» **Your goal**: Without the images, write out the whole listing exactly.

-- Start Information shown --

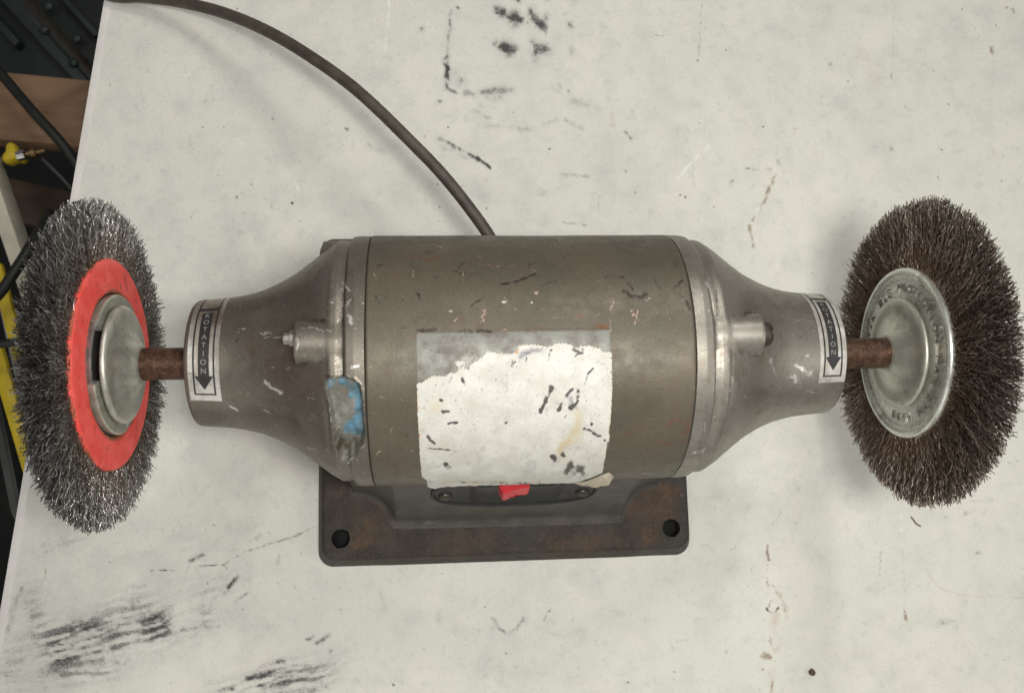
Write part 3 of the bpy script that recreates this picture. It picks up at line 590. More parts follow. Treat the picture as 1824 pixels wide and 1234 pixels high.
# switch panel in the sloping front: black oval plate, raised housing, rocker, two screws
def slope_pt(x, s, out):        # s along the slope from the foot, out = proud of it
    a, b = np.array(SLOPE0), np.array(SLOPE1); d = (b - a) / np.linalg.norm(b - a); n = np.array([-d[1], d[0]])
    p = a + d * s + n * out
    return (x, p[0], p[1])
def on_slope(P3): return np.array([slope_pt(*p) for p in P3])
def switch():
    cx, s0, hw, hh = 0.0, 52.0, 44.0, 22.0
    ring = []
    for t in np.linspace(0, 2 * np.pi, 72, endpoint=False):
        c, s = math.cos(t), math.sin(t)
        ring.append((cx + hw * np.sign(c) * abs(c) ** .75, s0 + hh * np.sign(s) * abs(s) ** .8))
    ring = np.array(ring); V = []
    for sc, o in ((1.0, -1), (1.0, .9), (.975, 1.5), (.93, 1.5), (.9, .5), (.6, .2), (.05, .2)):
        for x, s in ring: V.append((cx + (x - cx) * (1 - (1 - sc) * (.45 if sc > .85 else 1)), s0 + (s - s0) * sc, o))
    pl = obj('switch_plate', on_slope(V), grid_faces(7, 72, True), M['blackpl'], GR, sharp=40)
    # raised middle housing
    bx = [(-24, s0 - 14, .1), (25, s0 - 14, .1), (25, s0 + 18, .1), (-24, s0 + 18, .1), (-19, s0 - 11.5, 2.4), (20, s0 - 11.5, 2.4), (20, s0 + 16, 2.4), (-19, s0 + 16, 2.4)]
    bm = bmesh.new(); vs = [bm.verts.new(p) for p in on_slope(bx)]
    for f in ((4, 5, 6, 7), (0, 1, 5, 4), (1, 2, 6, 5), (2, 3, 7, 6), (3, 0, 4, 7)): bm.faces.new([vs[i] for i in f])
    bmesh.ops.bevel(bm, geom=bm.edges[:], offset=1.0, segments=2, affect='EDGES')
    bm_obj('switch_housing', bm, M['blackpl'], pl, smooth=True, sharp=40)
    # rocker: V-shaped across x, left half standing out
    prof = [(-8.0, 1.8), (-5.6, 6.6), (-4.4, 6.7), (.2, 4.4), (7.8, 3.7), (8.2, 1.8)]
    V = []
    for s in (s0 + 5.0, s0 + 17.0):
        for x, o in prof: V.append((-1.5 + x, s, o))
    n = len(prof); F = [tuple(range(n)), tuple(range(2 * n - 1, n - 1, -1))] + [(i, n + i, n + (i + 1) % n, (i + 1) % n) for i in range(n)]
    bm = bmesh.new(); vs = [bm.verts.new(p) for p in on_slope(V)]
    for f in F: bm.faces.new([vs[i] for i in f])
    bmesh.ops.bevel(bm, geom=bm.edges[:], offset=.5, segments=2, affect='EDGES')
    bm_obj('rocker', bm, M['redpl'], pl, smooth=True, sharp=30)
    for x in (-36.5, 36.5):
        V, F = lathe_x([(0, 3.9), (1.0, 3.8), (1.9, 3.0), (2.3, 1.6), (2.35, .01)], 18)
        V = np.array([slope_pt(x + p[1], s0 - 4 + p[2], .2 + p[0]) for p in V])
        sc = obj('screw', V, F, M['darkbolt'], pl)
switch()

# motor shell
def theta_axis(fine=640, coarse=60):
    a = np.linspace(-100, 100, fine, endpoint=False); b = np.linspace(100, 260, coarse, endpoint=False)
    return np.radians(np.concatenate([a, b]))               # 0 = up, positive towards the viewer (-y)
SHELL = crop(640, 400, 2.942, [
 ('red', .85, 4.5, 178, 252, 172, 205), ('red', .75, 3.5, 170, 205, 205, 185, 250, 176, 330, 178, 430, 174), ('red', .5, 3, 560, 195, 700, 215, 780, 245), ('pink', .4, 1.8, 610, 203, 740, 222),
 ('dark', 1, 2.6, 745, 312, 840, 292, 925, 255), ('dark', .75, 2, 950, 325, 1040, 290), ('dark', .9, 2.4, 580, 430, 650, 383), ('dark', .6, 2.4, 480, 475, 540, 460), ('dark', .65, 5, 500, 250, 570, 262), ('dark', .5, 3, 570, 262, 700, 245), ('dark', .85, 3.5, 295, 345, 320, 392), ('dark', .85, 2.6, 200, 415, 225, 400), ('dark', .85, 2.6, 80, 225, 112, 210), ('dark', .6, 2, 215, 547, 255, 538), ('dark', .7, 1.5, 885, 200, 900, 250), ('dark', .75, 3, 1280, 285, 1330, 265, 1380, 280, 1430, 340), ('dark', .8, 4.5, 1380, 350, 1420, 372, 1470, 380, 1500, 360), ('dark', .6, 2.2, 1450, 205, 1500, 215, 1525, 200), ('dark', .6, 2.6, 1540, 280, 1580, 350), ('dark', .85, 3.5, 1640, 345, 1690, 290), ('dark', .8, 4.5, 1650, 350, 1700, 380, 1740, 440), ('red', .6, 6, 1150, 482, 1170, 490), ('dark', .45, 4, 1290, 100, 1560, 80), ('dark', .6, 2, 390, 275, 420, 272), ('dark', .5, 3, 1120, 290),
 ('white', 1, 3.4, 475, 455), ('white', .9, 2.6, 757, 405), ('white', .8, 3, 905, 412), ('white', 1, 2, 1049, 83), ('pink', 1, 4, 930, 355), ('pink', .85, 4.5, 660, 455, 645, 500), ('pink', .6, 3, 820, 440), ('white', .8, 2.6, 1500, 405, 1525, 390), ('pink', .9, 3.4, 1425, 455, 1435, 470), ('pink', .7, 1.6, 1460, 450, 1440, 530), ('pink', .7, 1.5, 1335, 395, 1315, 450), ('white', .6, 2.6, 555, 390), ('white', .7, 1.6, 1003, 122), ('white', .7, 1.6, 1300, 168), ('pink', .5, 1.5, 1310, 480, 1320, 560), ('white', .5, 3, 1200, 335),
 ('dark', .9, 5, 305, 556, 395, 556), ('dark', .85, 4.4, 482, 558, 555, 558), ('dark', .85, 4.4, 580, 558, 690, 556), ('rust', .6, 3, 740, 550, 1000, 545), ('dark', .6, 2, 860, 550, 1310, 545), ('rust', .9, 6, 1245, 528, 1300, 540), ('rust', .5, 3, 900, 520, 1040, 520), ('dark', .5, 2, 1310, 560, 1322, 700)])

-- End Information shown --

» **Result**:
Write part 3 of the bpy script that recreates this picture. It picks up at line 590. More parts follow. Treat the picture as 1824 pixels wide and 1234 pixels high.
# switch panel in the sloping front: black oval plate, raised housing, rocker, two screws
def slope_pt(x, s, out):        # s along the slope from the foot, out = proud of it
    a, b = np.array(SLOPE0), np.array(SLOPE1); d = (b - a) / np.linalg.norm(b - a); n = np.array([-d[1], d[0]])
    p = a + d * s + n * out
    return (x, p[0], p[1])
def on_slope(P3): return np.array([slope_pt(*p) for p in P3])
def switch():
    cx, s0, hw, hh = 0.0, 52.0, 44.0, 22.0
    ring = []
    for t in np.linspace(0, 2 * np.pi, 72, endpoint=False):
        c, s = math.cos(t), math.sin(t)
        ring.append((cx + hw * np.sign(c) * abs(c) ** .75, s0 + hh * np.sign(s) * abs(s) ** .8))
    ring = np.array(ring); V = []
    for sc, o in ((1.0, -1), (1.0, .9), (.975, 1.5), (.93, 1.5), (.9, .5), (.6, .2), (.05, .2)):
        for x, s in ring: V.append((cx + (x - cx) * (1 - (1 - sc) * (.45 if sc > .85 else 1)), s0 + (s - s0) * sc, o))
    pl = obj('switch_plate', on_slope(V), grid_faces(7, 72, True), M['blackpl'], GR, sharp=40)
    # raised middle housing
    bx = [(-24, s0 - 14, .1), (25, s0 - 14, .1), (25, s0 + 18, .1), (-24, s0 + 18, .1), (-19, s0 - 11.5, 2.4), (20, s0 - 11.5, 2.4), (20, s0 + 16, 2.4), (-19, s0 + 16, 2.4)]
    bm = bmesh.new(); vs = [bm.verts.new(p) for p in on_slope(bx)]
    for f in ((4, 5, 6, 7), (0, 1, 5, 4), (1, 2, 6, 5), (2, 3, 7, 6), (3, 0, 4, 7)): bm.faces.new([vs[i] for i in f])
    bmesh.ops.bevel(bm, geom=bm.edges[:], offset=1.0, segments=2, affect='EDGES')
    bm_obj('switch_housing', bm, M['blackpl'], pl, smooth=True, sharp=40)
    # rocker: V-shaped across x, left half standing out
    prof = [(-8.0, 1.8), (-5.6, 6.6), (-4.4, 6.7), (.2, 4.4), (7.8, 3.7), (8.2, 1.8)]
    V = []
    for s in (s0 + 5.0, s0 + 17.0):
        for x, o in prof: V.append((-1.5 + x, s, o))
    n = len(prof); F = [tuple(range(n)), tuple(range(2 * n - 1, n - 1, -1))] + [(i, n + i, n + (i + 1) % n, (i + 1) % n) for i in range(n)]
    bm = bmesh.new(); vs = [bm.verts.new(p) for p in on_slope(V)]
    for f in F: bm.faces.new([vs[i] for i in f])
    bmesh.ops.bevel(bm, geom=bm.edges[:], offset=.5, segments=2, affect='EDGES')
    bm_obj('rocker', bm, M['redpl'], pl, smooth=True, sharp=30)
    for x in (-36.5, 36.5):
        V, F = lathe_x([(0, 3.9), (1.0, 3.8), (1.9, 3.0), (2.3, 1.6), (2.35, .01)], 18)
        V = np.array([slope_pt(x + p[1], s0 - 4 + p[2], .2 + p[0]) for p in V])
        sc = obj('screw', V, F, M['darkbolt'], pl)
switch()

# motor shell
def theta_axis(fine=640, coarse=60):
    a = np.linspace(-100, 100, fine, endpoint=False); b = np.linspace(100, 260, coarse, endpoint=False)
    return np.radians(np.concatenate([a, b]))               # 0 = up, positive towards the viewer (-y)
SHELL = crop(640, 400, 2.942, [
 ('red', .85, 4.5, 178, 252, 172, 205), ('red', .75, 3.5, 170, 205, 205, 185, 250, 176, 330, 178, 430, 174), ('red', .5, 3, 560, 195, 700, 215, 780, 245), ('pink', .4, 1.8, 610, 203, 740, 222),
 ('dark', 1, 2.6, 745, 312, 840, 292, 925, 255), ('dark', .75, 2, 950, 325, 1040, 290), ('dark', .9, 2.4, 580, 430, 650, 383), ('dark', .6, 2.4, 480, 475, 540, 460), ('dark', .65, 5, 500, 250, 570, 262), ('dark', .5, 3, 570, 262, 700, 245), ('dark', .85, 3.5, 295, 345, 320, 392), ('dark', .85, 2.6, 200, 415, 225, 400), ('dark', .85, 2.6, 80, 225, 112, 210), ('dark', .6, 2, 215, 547, 255, 538), ('dark', .7, 1.5, 885, 200, 900, 250), ('dark', .75, 3, 1280, 285, 1330, 265, 1380, 280, 1430, 340), ('dark', .8, 4.5, 1380, 350, 1420, 372, 1470, 380, 1500, 360), ('dark', .6, 2.2, 1450, 205, 1500, 215, 1525, 200), ('dark', .6, 2.6, 1540, 280, 1580, 350), ('dark', .85, 3.5, 1640, 345, 1690, 290), ('dark', .8, 4.5, 1650, 350, 1700, 380, 1740, 440), ('red', .6, 6, 1150, 482, 1170, 490), ('dark', .45, 4, 1290, 100, 1560, 80), ('dark', .6, 2, 390, 275, 420, 272), ('dark', .5, 3, 1120, 290),
 ('white', 1, 3.4, 475, 455), ('white', .9, 2.6, 757, 405), ('white', .8, 3, 905, 412), ('white', 1, 2, 1049, 83), ('pink', 1, 4, 930, 355), ('pink', .85, 4.5, 660, 455, 645, 500), ('pink', .6, 3, 820, 440), ('white', .8, 2.6, 1500, 405, 1525, 390), ('pink', .9, 3.4, 1425, 455, 1435, 470), ('pink', .7, 1.6, 1460, 450, 1440, 530), ('pink', .7, 1.5, 1335, 395, 1315, 450), ('white', .6, 2.6, 555, 390), ('white', .7, 1.6, 1003, 122), ('white', .7, 1.6, 1300, 168), ('pink', .5, 1.5, 1310, 480, 1320, 560), ('white', .5, 3, 1200, 335),
 ('dark', .9, 5, 305, 556, 395, 556), ('dark', .85, 4.4, 482, 558, 555, 558), ('dark', .85, 4.4, 580, 558, 690, 556), ('rust', .6, 3, 740, 550, 1000, 545), ('dark', .6, 2, 860, 550, 1310, 545), ('rust', .9, 6, 1245, 528, 1300, 540), ('rust', .5, 3, 900, 520, 1040, 520), ('dark', .5, 2, 1310, 560, 1322, 700)])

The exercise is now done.